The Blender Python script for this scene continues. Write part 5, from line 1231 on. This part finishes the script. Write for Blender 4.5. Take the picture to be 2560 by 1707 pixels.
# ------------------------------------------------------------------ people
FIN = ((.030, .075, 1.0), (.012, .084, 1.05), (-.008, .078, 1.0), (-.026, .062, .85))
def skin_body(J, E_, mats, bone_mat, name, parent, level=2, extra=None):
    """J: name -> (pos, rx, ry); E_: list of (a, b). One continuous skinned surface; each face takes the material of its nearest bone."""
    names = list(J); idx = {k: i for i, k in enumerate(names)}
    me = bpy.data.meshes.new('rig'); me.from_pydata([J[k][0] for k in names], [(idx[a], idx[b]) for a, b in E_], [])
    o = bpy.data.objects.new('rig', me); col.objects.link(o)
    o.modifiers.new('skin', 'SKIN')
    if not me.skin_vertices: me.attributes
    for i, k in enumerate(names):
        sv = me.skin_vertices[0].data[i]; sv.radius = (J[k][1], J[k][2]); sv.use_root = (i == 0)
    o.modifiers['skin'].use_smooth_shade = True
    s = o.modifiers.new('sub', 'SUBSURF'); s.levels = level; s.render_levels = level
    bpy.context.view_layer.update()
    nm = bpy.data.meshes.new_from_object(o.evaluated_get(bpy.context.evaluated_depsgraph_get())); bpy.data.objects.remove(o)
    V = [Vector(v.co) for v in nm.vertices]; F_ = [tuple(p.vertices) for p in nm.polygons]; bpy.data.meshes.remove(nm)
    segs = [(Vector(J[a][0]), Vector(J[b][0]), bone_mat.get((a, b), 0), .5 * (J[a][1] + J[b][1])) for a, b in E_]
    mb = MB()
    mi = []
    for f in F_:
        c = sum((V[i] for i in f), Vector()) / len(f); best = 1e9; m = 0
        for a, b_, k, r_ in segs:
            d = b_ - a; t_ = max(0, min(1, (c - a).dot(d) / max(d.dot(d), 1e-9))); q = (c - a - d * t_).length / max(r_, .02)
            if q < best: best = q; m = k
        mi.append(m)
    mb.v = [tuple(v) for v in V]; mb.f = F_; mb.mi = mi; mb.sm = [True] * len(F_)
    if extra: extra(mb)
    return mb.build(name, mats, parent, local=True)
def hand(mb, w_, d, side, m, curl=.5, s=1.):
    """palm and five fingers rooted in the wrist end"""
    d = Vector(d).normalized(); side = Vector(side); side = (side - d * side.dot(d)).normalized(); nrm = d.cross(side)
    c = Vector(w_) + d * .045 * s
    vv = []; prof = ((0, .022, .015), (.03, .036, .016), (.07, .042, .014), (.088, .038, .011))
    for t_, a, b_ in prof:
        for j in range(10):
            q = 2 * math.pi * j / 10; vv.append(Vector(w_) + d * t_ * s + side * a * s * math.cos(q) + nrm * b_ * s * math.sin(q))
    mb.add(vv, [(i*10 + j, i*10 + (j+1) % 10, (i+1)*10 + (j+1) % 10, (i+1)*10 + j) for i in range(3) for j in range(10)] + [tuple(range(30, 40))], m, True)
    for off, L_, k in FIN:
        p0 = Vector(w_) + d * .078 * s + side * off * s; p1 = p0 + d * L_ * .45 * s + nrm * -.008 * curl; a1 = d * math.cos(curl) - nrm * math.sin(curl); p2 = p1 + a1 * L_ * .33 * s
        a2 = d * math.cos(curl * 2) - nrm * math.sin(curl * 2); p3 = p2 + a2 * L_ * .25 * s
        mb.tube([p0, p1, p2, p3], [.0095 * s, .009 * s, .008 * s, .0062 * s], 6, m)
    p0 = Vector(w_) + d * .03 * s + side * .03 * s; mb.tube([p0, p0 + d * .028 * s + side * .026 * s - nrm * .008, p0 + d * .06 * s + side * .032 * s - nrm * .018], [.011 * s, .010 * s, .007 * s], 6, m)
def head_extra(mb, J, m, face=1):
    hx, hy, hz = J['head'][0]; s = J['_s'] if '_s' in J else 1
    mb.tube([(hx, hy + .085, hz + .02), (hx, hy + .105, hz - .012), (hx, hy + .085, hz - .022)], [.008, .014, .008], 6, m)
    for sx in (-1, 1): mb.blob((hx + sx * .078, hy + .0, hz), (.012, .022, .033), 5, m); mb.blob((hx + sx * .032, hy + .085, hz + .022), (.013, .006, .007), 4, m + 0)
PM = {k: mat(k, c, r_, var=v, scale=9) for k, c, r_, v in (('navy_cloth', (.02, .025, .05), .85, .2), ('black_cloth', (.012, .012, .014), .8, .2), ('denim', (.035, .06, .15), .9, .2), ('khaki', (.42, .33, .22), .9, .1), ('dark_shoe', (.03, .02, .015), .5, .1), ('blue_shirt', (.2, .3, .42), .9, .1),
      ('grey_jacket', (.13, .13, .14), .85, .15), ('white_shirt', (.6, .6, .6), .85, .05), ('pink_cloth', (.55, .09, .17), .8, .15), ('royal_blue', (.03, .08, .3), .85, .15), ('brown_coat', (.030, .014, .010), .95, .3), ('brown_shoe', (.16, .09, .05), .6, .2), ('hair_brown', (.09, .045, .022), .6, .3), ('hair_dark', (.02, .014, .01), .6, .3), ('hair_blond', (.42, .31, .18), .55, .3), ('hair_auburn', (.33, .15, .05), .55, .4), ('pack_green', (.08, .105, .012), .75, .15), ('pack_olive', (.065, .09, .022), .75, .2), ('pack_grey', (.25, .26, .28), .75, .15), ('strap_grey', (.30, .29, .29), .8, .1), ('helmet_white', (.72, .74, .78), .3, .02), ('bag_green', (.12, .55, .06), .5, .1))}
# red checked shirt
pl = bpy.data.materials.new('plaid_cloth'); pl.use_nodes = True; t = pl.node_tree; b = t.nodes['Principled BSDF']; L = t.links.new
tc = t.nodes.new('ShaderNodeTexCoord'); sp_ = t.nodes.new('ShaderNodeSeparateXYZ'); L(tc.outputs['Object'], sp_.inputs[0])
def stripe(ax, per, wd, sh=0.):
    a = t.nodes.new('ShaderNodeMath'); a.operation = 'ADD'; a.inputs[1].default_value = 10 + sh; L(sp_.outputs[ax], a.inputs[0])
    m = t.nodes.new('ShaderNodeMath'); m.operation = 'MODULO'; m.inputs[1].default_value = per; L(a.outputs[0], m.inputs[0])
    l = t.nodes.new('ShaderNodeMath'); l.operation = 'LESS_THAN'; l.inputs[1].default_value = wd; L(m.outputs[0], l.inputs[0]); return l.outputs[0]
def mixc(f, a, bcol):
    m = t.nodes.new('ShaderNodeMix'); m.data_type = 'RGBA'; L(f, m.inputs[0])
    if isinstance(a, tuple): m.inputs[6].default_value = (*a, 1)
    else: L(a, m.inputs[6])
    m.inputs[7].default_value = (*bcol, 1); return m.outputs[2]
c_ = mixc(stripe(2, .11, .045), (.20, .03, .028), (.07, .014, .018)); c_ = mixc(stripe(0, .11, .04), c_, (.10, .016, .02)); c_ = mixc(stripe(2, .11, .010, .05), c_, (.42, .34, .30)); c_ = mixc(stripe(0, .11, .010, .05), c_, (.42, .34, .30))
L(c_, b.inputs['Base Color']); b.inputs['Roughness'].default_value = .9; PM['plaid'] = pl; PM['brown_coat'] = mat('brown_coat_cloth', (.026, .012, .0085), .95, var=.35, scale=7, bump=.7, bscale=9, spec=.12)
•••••
| Requirement |
Copy out the data shown above without altering anything.

| Response to the task |
The Blender Python script for this scene continues. Write part 5, from line 1231 on. This part finishes the script. Write for Blender 4.5. Take the picture to be 2560 by 1707 pixels.
# ------------------------------------------------------------------ people
FIN = ((.030, .075, 1.0), (.012, .084, 1.05), (-.008, .078, 1.0), (-.026, .062, .85))
def skin_body(J, E_, mats, bone_mat, name, parent, level=2, extra=None):
    """J: name -> (pos, rx, ry); E_: list of (a, b). One continuous skinned surface; each face takes the material of its nearest bone."""
    names = list(J); idx = {k: i for i, k in enumerate(names)}
    me = bpy.data.meshes.new('rig'); me.from_pydata([J[k][0] for k in names], [(idx[a], idx[b]) for a, b in E_], [])
    o = bpy.data.objects.new('rig', me); col.objects.link(o)
    o.modifiers.new('skin', 'SKIN')
    if not me.skin_vertices: me.attributes
    for i, k in enumerate(names):
        sv = me.skin_vertices[0].data[i]; sv.radius = (J[k][1], J[k][2]); sv.use_root = (i == 0)
    o.modifiers['skin'].use_smooth_shade = True
    s = o.modifiers.new('sub', 'SUBSURF'); s.levels = level; s.render_levels = level
    bpy.context.view_layer.update()
    nm = bpy.data.meshes.new_from_object(o.evaluated_get(bpy.context.evaluated_depsgraph_get())); bpy.data.objects.remove(o)
    V = [Vector(v.co) for v in nm.vertices]; F_ = [tuple(p.vertices) for p in nm.polygons]; bpy.data.meshes.remove(nm)
    segs = [(Vector(J[a][0]), Vector(J[b][0]), bone_mat.get((a, b), 0), .5 * (J[a][1] + J[b][1])) for a, b in E_]
    mb = MB()
    mi = []
    for f in F_:
        c = sum((V[i] for i in f), Vector()) / len(f); best = 1e9; m = 0
        for a, b_, k, r_ in segs:
            d = b_ - a; t_ = max(0, min(1, (c - a).dot(d) / max(d.dot(d), 1e-9))); q = (c - a - d * t_).length / max(r_, .02)
            if q < best: best = q; m = k
        mi.append(m)
    mb.v = [tuple(v) for v in V]; mb.f = F_; mb.mi = mi; mb.sm = [True] * len(F_)
    if extra: extra(mb)
    return mb.build(name, mats, parent, local=True)
def hand(mb, w_, d, side, m, curl=.5, s=1.):
    """palm and five fingers rooted in the wrist end"""
    d = Vector(d).normalized(); side = Vector(side); side = (side - d * side.dot(d)).normalized(); nrm = d.cross(side)
    c = Vector(w_) + d * .045 * s
    vv = []; prof = ((0, .022, .015), (.03, .036, .016), (.07, .042, .014), (.088, .038, .011))
    for t_, a, b_ in prof:
        for j in range(10):
            q = 2 * math.pi * j / 10; vv.append(Vector(w_) + d * t_ * s + side * a * s * math.cos(q) + nrm * b_ * s * math.sin(q))
    mb.add(vv, [(i*10 + j, i*10 + (j+1) % 10, (i+1)*10 + (j+1) % 10, (i+1)*10 + j) for i in range(3) for j in range(10)] + [tuple(range(30, 40))], m, True)
    for off, L_, k in FIN:
        p0 = Vector(w_) + d * .078 * s + side * off * s; p1 = p0 + d * L_ * .45 * s + nrm * -.008 * curl; a1 = d * math.cos(curl) - nrm * math.sin(curl); p2 = p1 + a1 * L_ * .33 * s
        a2 = d * math.cos(curl * 2) - nrm * math.sin(curl * 2); p3 = p2 + a2 * L_ * .25 * s
        mb.tube([p0, p1, p2, p3], [.0095 * s, .009 * s, .008 * s, .0062 * s], 6, m)
    p0 = Vector(w_) + d * .03 * s + side * .03 * s; mb.tube([p0, p0 + d * .028 * s + side * .026 * s - nrm * .008, p0 + d * .06 * s + side * .032 * s - nrm * .018], [.011 * s, .010 * s, .007 * s], 6, m)
def head_extra(mb, J, m, face=1):
    hx, hy, hz = J['head'][0]; s = J['_s'] if '_s' in J else 1
    mb.tube([(hx, hy + .085, hz + .02), (hx, hy + .105, hz - .012), (hx, hy + .085, hz - .022)], [.008, .014, .008], 6, m)
    for sx in (-1, 1): mb.blob((hx + sx * .078, hy + .0, hz), (.012, .022, .033), 5, m); mb.blob((hx + sx * .032, hy + .085, hz + .022), (.013, .006, .007), 4, m + 0)
PM = {k: mat(k, c, r_, var=v, scale=9) for k, c, r_, v in (('navy_cloth', (.02, .025, .05), .85, .2), ('black_cloth', (.012, .012, .014), .8, .2), ('denim', (.035, .06, .15), .9, .2), ('khaki', (.42, .33, .22), .9, .1), ('dark_shoe', (.03, .02, .015), .5, .1), ('blue_shirt', (.2, .3, .42), .9, .1),
      ('grey_jacket', (.13, .13, .14), .85, .15), ('white_shirt', (.6, .6, .6), .85, .05), ('pink_cloth', (.55, .09, .17), .8, .15), ('royal_blue', (.03, .08, .3), .85, .15), ('brown_coat', (.030, .014, .010), .95, .3), ('brown_shoe', (.16, .09, .05), .6, .2), ('hair_brown', (.09, .045, .022), .6, .3), ('hair_dark', (.02, .014, .01), .6, .3), ('hair_blond', (.42, .31, .18), .55, .3), ('hair_auburn', (.33, .15, .05), .55, .4), ('pack_green', (.08, .105, .012), .75, .15), ('pack_olive', (.065, .09, .022), .75, .2), ('pack_grey', (.25, .26, .28), .75, .15), ('strap_grey', (.30, .29, .29), .8, .1), ('helmet_white', (.72, .74, .78), .3, .02), ('bag_green', (.12, .55, .06), .5, .1))}
# red checked shirt
pl = bpy.data.materials.new('plaid_cloth'); pl.use_nodes = True; t = pl.node_tree; b = t.nodes['Principled BSDF']; L = t.links.new
tc = t.nodes.new('ShaderNodeTexCoord'); sp_ = t.nodes.new('ShaderNodeSeparateXYZ'); L(tc.outputs['Object'], sp_.inputs[0])
def stripe(ax, per, wd, sh=0.):
    a = t.nodes.new('ShaderNodeMath'); a.operation = 'ADD'; a.inputs[1].default_value = 10 + sh; L(sp_.outputs[ax], a.inputs[0])
    m = t.nodes.new('ShaderNodeMath'); m.operation = 'MODULO'; m.inputs[1].default_value = per; L(a.outputs[0], m.inputs[0])
    l = t.nodes.new('ShaderNodeMath'); l.operation = 'LESS_THAN'; l.inputs[1].default_value = wd; L(m.outputs[0], l.inputs[0]); return l.outputs[0]
def mixc(f, a, bcol):
    m = t.nodes.new('ShaderNodeMix'); m.data_type = 'RGBA'; L(f, m.inputs[0])
    if isinstance(a, tuple): m.inputs[6].default_value = (*a, 1)
    else: L(a, m.inputs[6])
    m.inputs[7].default_value = (*bcol, 1); return m.outputs[2]
c_ = mixc(stripe(2, .11, .045), (.20, .03, .028), (.07, .014, .018)); c_ = mixc(stripe(0, .11, .04), c_, (.10, .016, .02)); c_ = mixc(stripe(2, .11, .010, .05), c_, (.42, .34, .30)); c_ = mixc(stripe(0, .11, .010, .05), c_, (.42, .34, .30))
L(c_, b.inputs['Base Color']); b.inputs['Roughness'].default_value = .9; PM['plaid'] = pl; PM['brown_coat'] = mat('brown_coat_cloth', (.026, .012, .0085), .95, var=.35, scale=7, bump=.7, bscale=9, spec=.12)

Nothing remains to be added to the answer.